From then on, Chan tucked her baton away, moulding the rest of the symphony with her hands, sometimes splayed, sometimes pointing a finger for precision. The BBCSO attacked the savage Allegro with hammer and tongs, brass and timpani landing their punches with ferocious precision. The nervy Allegretto was taken at a flowing pace, with superb horn calls in the “Elmira” motif, paying homage to a pupil, Elmira Nazirova, with whom Shostakovich was infatuated.
Elim Chan conducts the BBC Symphony Orchestra
© BBC | Mark Allan
Chan was a bundle of energy in the finale, the orchestra writhing in its grotesquery, the D-S-C-H motif thumped out in the triumphant coda, Shostakovich dancing on Stalin’s grave. There’s going to be a lot of Shostakovich programmed this year, the 50th anniversary of his death. I’ll be lucky if I hear a performance as gripping.

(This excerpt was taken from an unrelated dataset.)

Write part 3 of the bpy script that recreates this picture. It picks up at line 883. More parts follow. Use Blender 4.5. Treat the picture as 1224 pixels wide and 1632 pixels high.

The programme opened with the UK premiere of Elizabeth Ogonek’s Moondog, a wispy nocturnal vocalise. Deftly scored, with muted trumpets and a piano embedded alongside the ubiquitous bowed percussion, its celestial palette swooned and sighed, gently pulsing.
Benjamin Grosvenor, Elim Chan and the BBC Symphony Orchestra
© BBC | Mark Allan
Britten’s 1938 Piano Concerto (revised in 1945) gets played much more rarely than his Violin Concerto. Perhaps it needs more advocates like Benjamin Grosvenor, on duty here in witty, sparkling form. It’s a peculiar work, written in four movements in a popular, jazzy style, more of a suite than a concerto. Virtuosic moments are rare; even the cadenza in the Toccata first movement has a dreamy, reflective quality among the many glissandos sweeps.
Chan emphasised the sardonic flavour of the Waltz, not far removed from Shostakovich, who would later become one of Britten’s good friends. Grosvenor lent the Impromptu an improvisatory quality before dispatching the swaggering March industriously. The work is not quite a pianistic showpiece, but Grosvenor’s encore – the jazzy Precipitato from Prokofiev’s Seventh Sonata – offered thrills and vigour aplenty.